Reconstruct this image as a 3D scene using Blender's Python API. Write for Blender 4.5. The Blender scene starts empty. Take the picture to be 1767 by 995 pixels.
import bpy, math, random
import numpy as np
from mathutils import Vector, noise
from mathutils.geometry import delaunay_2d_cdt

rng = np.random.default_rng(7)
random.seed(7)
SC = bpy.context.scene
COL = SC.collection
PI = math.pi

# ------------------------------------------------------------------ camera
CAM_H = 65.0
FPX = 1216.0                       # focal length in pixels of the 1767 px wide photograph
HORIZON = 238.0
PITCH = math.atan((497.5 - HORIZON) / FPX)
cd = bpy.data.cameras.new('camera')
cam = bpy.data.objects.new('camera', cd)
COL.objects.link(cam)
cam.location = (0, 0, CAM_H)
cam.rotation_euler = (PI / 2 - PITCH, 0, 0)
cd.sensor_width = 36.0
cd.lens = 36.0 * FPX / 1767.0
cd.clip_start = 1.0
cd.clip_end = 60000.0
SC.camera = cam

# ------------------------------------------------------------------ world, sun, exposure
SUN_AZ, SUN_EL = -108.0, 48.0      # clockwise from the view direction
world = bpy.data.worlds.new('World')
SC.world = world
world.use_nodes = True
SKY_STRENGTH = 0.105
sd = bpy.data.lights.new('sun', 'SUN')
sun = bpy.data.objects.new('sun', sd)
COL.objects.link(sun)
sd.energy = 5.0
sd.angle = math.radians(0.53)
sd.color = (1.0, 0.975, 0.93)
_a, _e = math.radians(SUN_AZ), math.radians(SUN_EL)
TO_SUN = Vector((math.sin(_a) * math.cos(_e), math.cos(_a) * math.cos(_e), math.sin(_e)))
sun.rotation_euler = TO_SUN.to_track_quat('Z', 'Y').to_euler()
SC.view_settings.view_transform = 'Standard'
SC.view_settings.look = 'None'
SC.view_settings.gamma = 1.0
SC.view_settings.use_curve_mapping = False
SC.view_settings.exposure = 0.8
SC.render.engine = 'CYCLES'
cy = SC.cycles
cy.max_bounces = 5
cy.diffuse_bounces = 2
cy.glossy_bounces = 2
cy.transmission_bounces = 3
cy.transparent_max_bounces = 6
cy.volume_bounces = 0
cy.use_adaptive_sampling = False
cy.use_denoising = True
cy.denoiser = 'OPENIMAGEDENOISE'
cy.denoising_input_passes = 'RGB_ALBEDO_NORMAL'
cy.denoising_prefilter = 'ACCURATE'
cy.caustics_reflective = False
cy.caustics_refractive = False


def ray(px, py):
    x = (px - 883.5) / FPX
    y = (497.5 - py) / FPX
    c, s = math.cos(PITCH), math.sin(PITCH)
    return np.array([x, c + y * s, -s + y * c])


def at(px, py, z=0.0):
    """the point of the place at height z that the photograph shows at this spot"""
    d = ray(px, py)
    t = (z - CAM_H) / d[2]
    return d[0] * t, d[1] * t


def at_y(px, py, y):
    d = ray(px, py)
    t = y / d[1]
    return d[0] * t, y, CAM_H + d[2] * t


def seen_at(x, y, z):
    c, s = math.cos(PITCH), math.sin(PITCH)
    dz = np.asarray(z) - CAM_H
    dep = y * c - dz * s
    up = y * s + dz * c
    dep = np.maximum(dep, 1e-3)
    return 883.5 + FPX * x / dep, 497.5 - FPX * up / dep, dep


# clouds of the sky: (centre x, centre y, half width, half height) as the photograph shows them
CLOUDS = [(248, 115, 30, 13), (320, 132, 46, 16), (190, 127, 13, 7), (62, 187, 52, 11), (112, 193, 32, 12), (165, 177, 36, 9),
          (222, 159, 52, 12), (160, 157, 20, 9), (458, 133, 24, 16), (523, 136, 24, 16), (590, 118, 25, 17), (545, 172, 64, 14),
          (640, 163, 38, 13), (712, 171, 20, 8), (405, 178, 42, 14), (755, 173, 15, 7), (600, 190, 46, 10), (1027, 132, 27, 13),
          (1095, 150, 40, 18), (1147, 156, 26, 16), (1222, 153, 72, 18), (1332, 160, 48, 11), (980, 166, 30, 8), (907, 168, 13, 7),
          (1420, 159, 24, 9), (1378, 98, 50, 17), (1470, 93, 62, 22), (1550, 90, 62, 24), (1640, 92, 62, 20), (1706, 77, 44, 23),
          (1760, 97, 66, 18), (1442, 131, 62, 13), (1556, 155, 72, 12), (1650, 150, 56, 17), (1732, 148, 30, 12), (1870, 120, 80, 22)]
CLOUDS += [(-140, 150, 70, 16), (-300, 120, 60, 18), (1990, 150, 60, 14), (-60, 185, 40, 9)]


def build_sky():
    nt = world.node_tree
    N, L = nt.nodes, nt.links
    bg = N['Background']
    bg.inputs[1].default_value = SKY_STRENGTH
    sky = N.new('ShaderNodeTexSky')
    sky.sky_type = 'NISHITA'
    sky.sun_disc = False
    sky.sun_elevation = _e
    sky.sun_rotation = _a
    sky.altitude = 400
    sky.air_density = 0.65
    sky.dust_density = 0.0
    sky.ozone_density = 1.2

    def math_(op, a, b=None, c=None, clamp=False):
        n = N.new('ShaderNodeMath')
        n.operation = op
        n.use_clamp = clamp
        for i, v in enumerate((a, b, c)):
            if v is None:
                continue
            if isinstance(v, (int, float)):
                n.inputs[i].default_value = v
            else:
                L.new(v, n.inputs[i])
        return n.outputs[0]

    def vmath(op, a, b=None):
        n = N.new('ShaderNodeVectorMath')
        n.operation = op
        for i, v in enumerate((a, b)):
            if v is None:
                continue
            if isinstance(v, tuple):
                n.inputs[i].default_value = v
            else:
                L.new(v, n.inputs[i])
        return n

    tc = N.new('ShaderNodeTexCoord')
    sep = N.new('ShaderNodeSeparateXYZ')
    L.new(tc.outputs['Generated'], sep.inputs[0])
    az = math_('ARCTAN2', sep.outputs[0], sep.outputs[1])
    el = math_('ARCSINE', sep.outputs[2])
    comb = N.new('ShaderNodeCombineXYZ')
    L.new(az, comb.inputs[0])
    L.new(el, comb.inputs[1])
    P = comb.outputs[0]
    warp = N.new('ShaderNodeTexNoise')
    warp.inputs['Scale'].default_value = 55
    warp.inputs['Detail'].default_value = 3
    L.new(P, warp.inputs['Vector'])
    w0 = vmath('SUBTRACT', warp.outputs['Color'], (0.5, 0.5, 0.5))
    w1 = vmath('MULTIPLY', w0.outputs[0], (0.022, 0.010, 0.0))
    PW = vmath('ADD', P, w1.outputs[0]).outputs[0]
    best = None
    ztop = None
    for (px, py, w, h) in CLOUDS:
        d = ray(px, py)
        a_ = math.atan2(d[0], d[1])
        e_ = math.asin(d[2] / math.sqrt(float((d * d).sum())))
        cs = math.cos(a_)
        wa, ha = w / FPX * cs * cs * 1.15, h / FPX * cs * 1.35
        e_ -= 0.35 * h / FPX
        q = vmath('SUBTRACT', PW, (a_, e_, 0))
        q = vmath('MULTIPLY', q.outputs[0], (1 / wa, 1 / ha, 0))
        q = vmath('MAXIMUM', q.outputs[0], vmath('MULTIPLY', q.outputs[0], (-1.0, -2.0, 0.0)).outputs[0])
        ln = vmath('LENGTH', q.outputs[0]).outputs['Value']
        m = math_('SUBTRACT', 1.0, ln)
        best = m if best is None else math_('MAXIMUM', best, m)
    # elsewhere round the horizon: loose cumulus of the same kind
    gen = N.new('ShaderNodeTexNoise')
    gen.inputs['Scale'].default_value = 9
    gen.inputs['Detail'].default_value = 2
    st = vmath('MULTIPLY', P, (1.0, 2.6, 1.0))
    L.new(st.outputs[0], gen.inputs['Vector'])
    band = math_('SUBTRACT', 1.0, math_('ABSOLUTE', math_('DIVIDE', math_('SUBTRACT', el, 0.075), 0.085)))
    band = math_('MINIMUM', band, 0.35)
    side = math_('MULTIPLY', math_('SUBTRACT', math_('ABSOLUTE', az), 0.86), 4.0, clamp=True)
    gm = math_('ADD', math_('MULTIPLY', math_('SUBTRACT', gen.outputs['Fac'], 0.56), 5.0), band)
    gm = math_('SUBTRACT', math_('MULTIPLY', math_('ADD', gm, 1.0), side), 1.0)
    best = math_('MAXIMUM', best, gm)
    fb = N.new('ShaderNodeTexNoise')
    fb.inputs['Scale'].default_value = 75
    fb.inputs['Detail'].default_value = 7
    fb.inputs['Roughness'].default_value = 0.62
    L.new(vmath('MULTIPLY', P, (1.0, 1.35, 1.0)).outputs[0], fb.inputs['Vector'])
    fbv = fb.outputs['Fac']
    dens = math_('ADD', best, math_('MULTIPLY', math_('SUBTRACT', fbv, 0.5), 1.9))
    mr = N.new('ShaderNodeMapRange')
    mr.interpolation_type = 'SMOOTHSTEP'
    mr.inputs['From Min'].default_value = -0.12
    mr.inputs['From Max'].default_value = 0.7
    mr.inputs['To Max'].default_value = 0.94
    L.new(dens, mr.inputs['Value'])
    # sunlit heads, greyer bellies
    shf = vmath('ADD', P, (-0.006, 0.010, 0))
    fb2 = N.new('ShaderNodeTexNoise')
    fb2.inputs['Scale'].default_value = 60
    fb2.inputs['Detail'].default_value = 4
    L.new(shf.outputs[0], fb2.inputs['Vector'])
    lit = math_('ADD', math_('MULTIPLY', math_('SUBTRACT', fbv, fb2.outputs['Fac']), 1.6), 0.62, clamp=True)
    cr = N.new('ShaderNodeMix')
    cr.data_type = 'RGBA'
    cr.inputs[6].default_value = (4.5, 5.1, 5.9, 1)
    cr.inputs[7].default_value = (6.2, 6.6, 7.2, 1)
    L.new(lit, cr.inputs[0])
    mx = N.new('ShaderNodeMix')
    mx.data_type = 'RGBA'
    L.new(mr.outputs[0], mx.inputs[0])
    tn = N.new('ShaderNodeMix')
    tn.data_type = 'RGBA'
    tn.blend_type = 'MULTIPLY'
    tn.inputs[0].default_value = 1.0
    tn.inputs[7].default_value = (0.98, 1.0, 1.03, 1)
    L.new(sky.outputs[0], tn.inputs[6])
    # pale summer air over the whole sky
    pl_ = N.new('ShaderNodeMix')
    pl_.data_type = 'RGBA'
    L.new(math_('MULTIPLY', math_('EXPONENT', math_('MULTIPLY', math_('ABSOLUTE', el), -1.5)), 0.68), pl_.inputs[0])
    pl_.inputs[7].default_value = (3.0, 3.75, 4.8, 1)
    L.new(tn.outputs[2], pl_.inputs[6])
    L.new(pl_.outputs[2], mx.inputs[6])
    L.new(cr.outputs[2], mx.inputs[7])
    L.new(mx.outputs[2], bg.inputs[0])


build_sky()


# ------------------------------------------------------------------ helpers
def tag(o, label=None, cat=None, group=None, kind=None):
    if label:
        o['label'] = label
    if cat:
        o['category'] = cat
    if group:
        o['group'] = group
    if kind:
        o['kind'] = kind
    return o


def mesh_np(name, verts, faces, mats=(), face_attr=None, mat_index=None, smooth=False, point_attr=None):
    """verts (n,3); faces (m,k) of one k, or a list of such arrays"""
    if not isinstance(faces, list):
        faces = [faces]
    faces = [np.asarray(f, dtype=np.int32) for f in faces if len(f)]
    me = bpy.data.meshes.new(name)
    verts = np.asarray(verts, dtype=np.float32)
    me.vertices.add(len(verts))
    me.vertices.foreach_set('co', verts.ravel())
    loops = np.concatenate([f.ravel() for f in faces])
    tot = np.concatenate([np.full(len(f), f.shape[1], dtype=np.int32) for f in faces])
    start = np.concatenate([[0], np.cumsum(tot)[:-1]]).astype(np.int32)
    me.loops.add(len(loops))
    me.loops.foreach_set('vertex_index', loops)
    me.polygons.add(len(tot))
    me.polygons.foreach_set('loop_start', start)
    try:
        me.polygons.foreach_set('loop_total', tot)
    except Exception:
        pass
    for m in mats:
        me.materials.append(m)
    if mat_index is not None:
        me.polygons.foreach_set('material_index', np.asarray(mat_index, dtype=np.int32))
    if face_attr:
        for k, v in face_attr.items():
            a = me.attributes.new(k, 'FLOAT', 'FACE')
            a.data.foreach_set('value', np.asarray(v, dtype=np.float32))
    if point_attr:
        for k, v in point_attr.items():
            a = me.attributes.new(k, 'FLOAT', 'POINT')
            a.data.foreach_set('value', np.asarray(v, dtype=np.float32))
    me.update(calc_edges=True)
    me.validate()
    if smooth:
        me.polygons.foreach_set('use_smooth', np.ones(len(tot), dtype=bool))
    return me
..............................
» **Set task**: Extract the lines above, from the first one through the one containing "PI = math.pi", and return only those, unchanged.

» **Answer to the exercise**:
Reconstruct this image as a 3D scene using Blender's Python API. Write for Blender 4.5. The Blender scene starts empty. Take the picture to be 1767 by 995 pixels.
import bpy, math, random
import numpy as np
from mathutils import Vector, noise
from mathutils.geometry import delaunay_2d_cdt

rng = np.random.default_rng(7)
random.seed(7)
SC = bpy.context.scene
COL = SC.collection
PI = math.pi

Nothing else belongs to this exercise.